Relativisme et dialectique : les deux leçons de l’ignorance des « Dubia »
Cet « épisode » (le mot est faible) de l’ignorance des « Dubia » est doublement grave. Il l’est évidemment dans cette volonté persistante de flou pastoral qui met à mal l’application concrète de la communion des divorcés-remariés et remet en cause des notions chrétiennes fondamentales, comme la notion de « mal objectif », soumettant les fidèles plus que jamais au danger du subjectivisme moral et du relativisme doctrinal.

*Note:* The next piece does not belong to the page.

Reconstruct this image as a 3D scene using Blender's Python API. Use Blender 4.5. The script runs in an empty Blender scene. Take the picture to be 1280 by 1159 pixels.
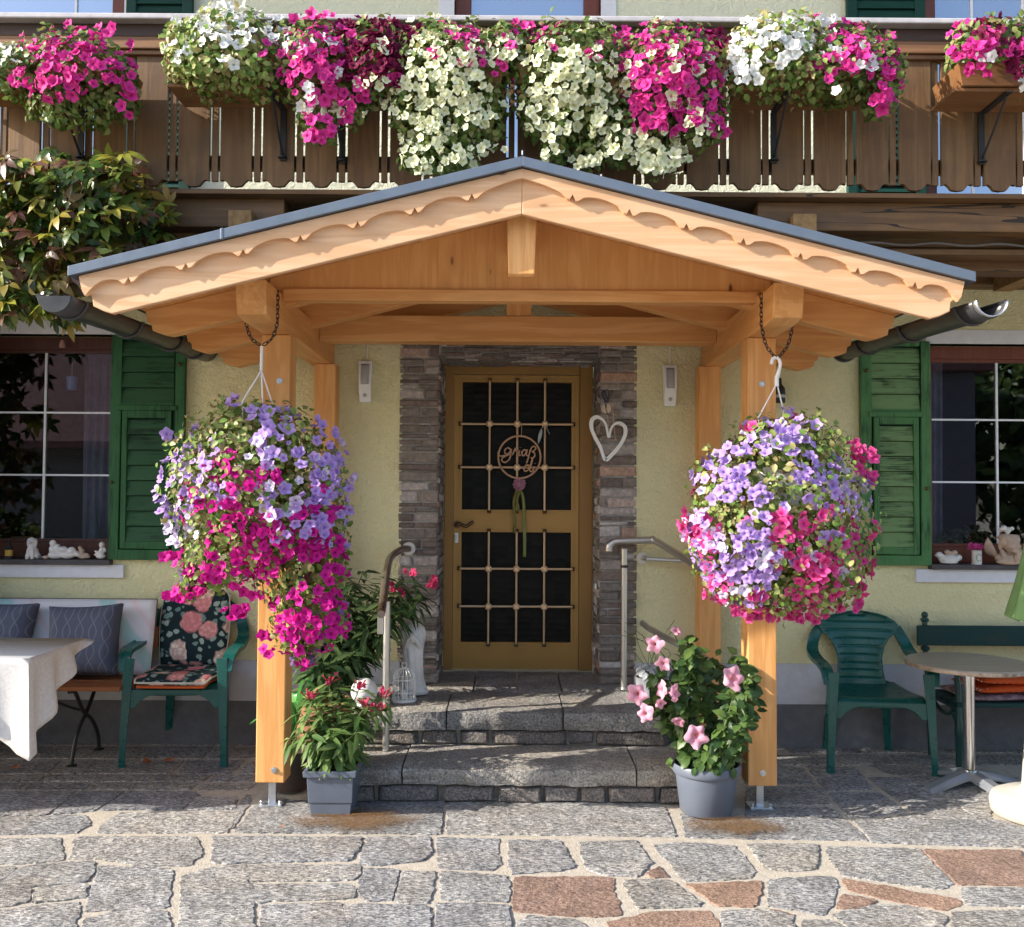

Il l’est aussi, et c’est frappant, dans cette absence de réponse du pape François, cette acceptation de l’existence de la critique en tant que telle, sans chercher à lui répondre, que ce soit dans un sens ou dans un autre, pour la réfuter ou pour lui donner raison.
Le pape a déjà fait comprendre qu’il était un fervent partisan de l’opposition, comme élément constitutif et vital. « Les oppositions aident. La vie humaine est structurée sous forme oppositive. Et c’est ce qui se passe encore aujourd’hui dans l’Église. Les tensions ne sont pas nécessairement résolues et « homologuées » [aplanies, fondues], elles ne sont pas comme les contradictions. » écrivait-il au père Spadaro en introduction au livre Dans tes yeux est ma parole.
Mais le pape laisse volontairement se durcir l’opposition, sans plus chercher à faire l’unité, au-dessus. Et que ces oppositions sont en fait bien plutôt des contradictions, comme l’ont souligné les quatre cardinaux.
François veut-il faire courir à l’Eglise « le risque de se salir avec la boue de la route ? » (Evangelii gaudium, 45) Clairement, l’on s’oriente vers une cristallisation de deux positions qui, jusque-là, ne se voyaient pas ou pas trop dans l’Église issue du Concile.